Healing can look simple. You laugh more with friends. You plan weekends without waiting for his mood. The flirting matters less.

If he comes back with real intention, it will be clear. Real intention looks like a planned talk, steady contact, and respect for your boundary.

If he does not, you still win something important. You get your energy back.

Common questions

Does flirting mean he still has feelings?

Sometimes, yes. But feelings are not the same as readiness or commitment.

Use this rule: trust actions more than flirting. If he cannot be steady, treat it as not enough.

Should I ignore him when he flirts?

Ignoring is not required, but protecting yourself is. A calm, brief reply is fine if it feels safe.

If you feel spun out after, take space.
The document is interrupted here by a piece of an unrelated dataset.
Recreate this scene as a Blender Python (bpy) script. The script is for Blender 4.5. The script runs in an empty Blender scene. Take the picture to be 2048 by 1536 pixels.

Your peace is a good guide.

What if I ask for clarity and he gets annoyed?

Annoyance is information. A caring person can handle a simple question.

Ask once, kindly. If he avoids or blames you, step back.

How long should I wait before I decide it is over?

Waiting without a plan usually extends the pain. Give yourself a clear time limit.

For many people, 3 weeks of mixed signals is enough to choose distance.

What did I do wrong to make him pull back?

This pattern is often about his limits, not your worth. Flirting then pulling back is a sign of inner conflict or low readiness.

Instead of fixing yourself, focus on what you need to feel safe.

Try this today

Open your notes app and write one line: “I need consistent contact or I need space.”

Then choose one small boundary for the next 24 hours.

You now have a way to step out of limbo with self respect. One clear boundary and one calm pause can change the whole pattern. This does not need to be solved today.